BİNİŞ KARTI TARİH OLUYOR

Hava yolculuğunda yüz tanıma teknolojisi biniş kartının yerini alacak. Aralık ayında, Los Angeles’tan uçan Lufthansa yolcuları, biyometrik binişle yolculuğa çıkacak. Bu sistemle bir havaalanından içeri girebilirsiniz; biniş kartınızı göstermek zorunda değilsiniz, pasaportu çıkarmanız gerekmeyecek. Bagaj etiketi yok, sıra yok, sadece uçağa doğru yürüyeceksiniz.
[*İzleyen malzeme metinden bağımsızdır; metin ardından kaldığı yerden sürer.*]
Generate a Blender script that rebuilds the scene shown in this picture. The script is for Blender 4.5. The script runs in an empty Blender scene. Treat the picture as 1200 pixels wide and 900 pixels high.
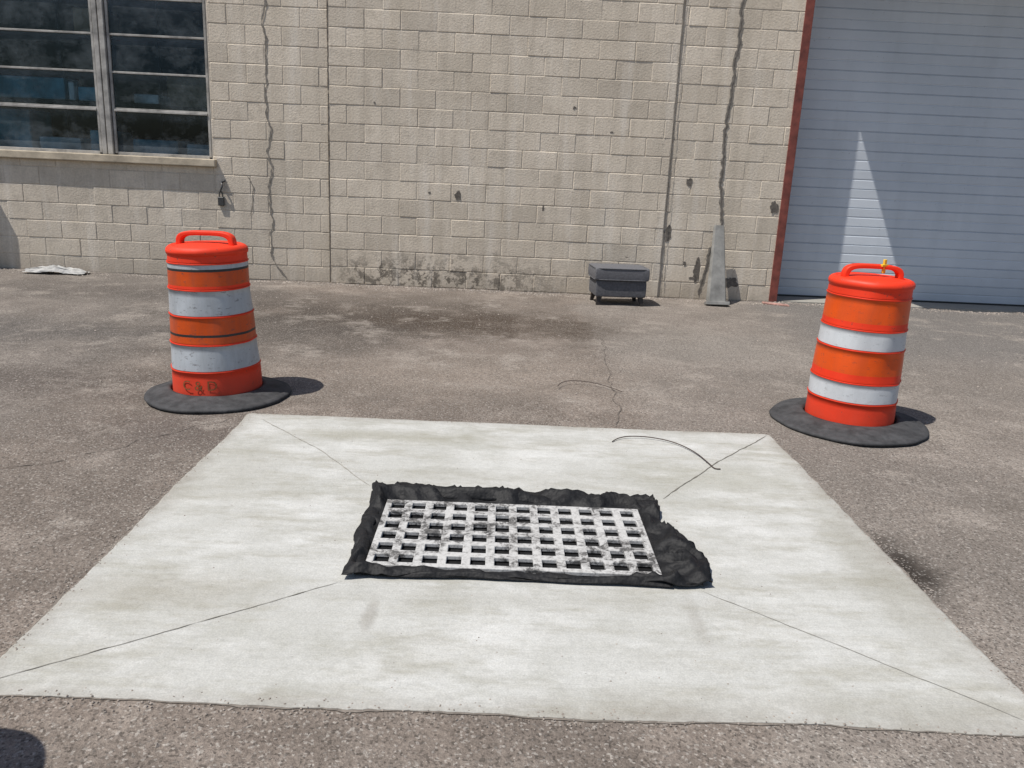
import bpy, bmesh, math, random
from mathutils import Vector, Matrix, noise
random.seed(7)
scene=bpy.context.scene
COL=scene.collection

# ------------------------------------------------------------ helpers
def mesh_obj(name,verts,faces,mat=None,parent=None,smooth=False,mats=None,fmat=None):
    me=bpy.data.meshes.new(name); me.from_pydata([tuple(v) for v in verts],[],faces); me.update()
    o=bpy.data.objects.new(name,me); COL.objects.link(o)
    if mats:
        for m in mats: me.materials.append(m)
        if fmat:
            for p,i in zip(me.polygons,fmat): p.material_index=i
    elif mat: me.materials.append(mat)
    if smooth:
        for p in me.polygons: p.use_smooth=True
    if parent: o.parent=parent
    return o
def empty(name,loc=(0,0,0),rot=(0,0,0)):
    e=bpy.data.objects.new(name,None); COL.objects.link(e); e.location=loc; e.rotation_euler=rot; e.empty_display_size=.2
    return e
def boxgeo(x0,x1,y0,y1,z0,z1,V,F):
    b=len(V)
    V+= [(x0,y0,z0),(x1,y0,z0),(x1,y1,z0),(x0,y1,z0),(x0,y0,z1),(x1,y0,z1),(x1,y1,z1),(x0,y1,z1)]
    F+= [(b,b+3,b+2,b+1),(b+4,b+5,b+6,b+7),(b,b+1,b+5,b+4),(b+1,b+2,b+6,b+5),(b+2,b+3,b+7,b+6),(b+3,b,b+4,b+7)]
def box(name,x0,x1,y0,y1,z0,z1,mat,parent=None,bevel=0):
    V=[];F=[];boxgeo(x0,x1,y0,y1,z0,z1,V,F)
    o=mesh_obj(name,V,F,mat,parent)
    if bevel:
        m=o.modifiers.new("b","BEVEL"); m.width=bevel; m.segments=3
    return o
def boxes(name,L,mat,parent=None,bevel=0):
    V=[];F=[]
    for b in L: boxgeo(*b,V,F)
    o=mesh_obj(name,V,F,mat,parent)
    if bevel:
        m=o.modifiers.new("b","BEVEL"); m.width=bevel; m.segments=2
    return o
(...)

Boston’dan Karayipler’deki Aruba Adası’na ve Dominik Cumhuriyeti’ne uzanan iki JetBlue hattında yolcular, biyometrik biniş kullanıyor. Fotoğraflarını çeken ve gümrük veritabanındaki pasaport görüntüsüyle karşılaştıran bir kameranın önünde duruyorlar. Fotoğrafın çekilmesi, iletilmesi ve olumlu geri dönüşü yaklaşık üç saniyede gerçekleşiyor.

VALİZLER ROBOTLARA EMANET

Cenevre’deki Kate adlı robot, kendiliğinden yönlendirilen ve gerektiğinde kalabalık alanlara geçen bir check-in kiosku. Yolcuları check-in’deki uzun kuyruklardan kurtarıyor. Robot Leo ise yolcuların valizlerini taşıyor.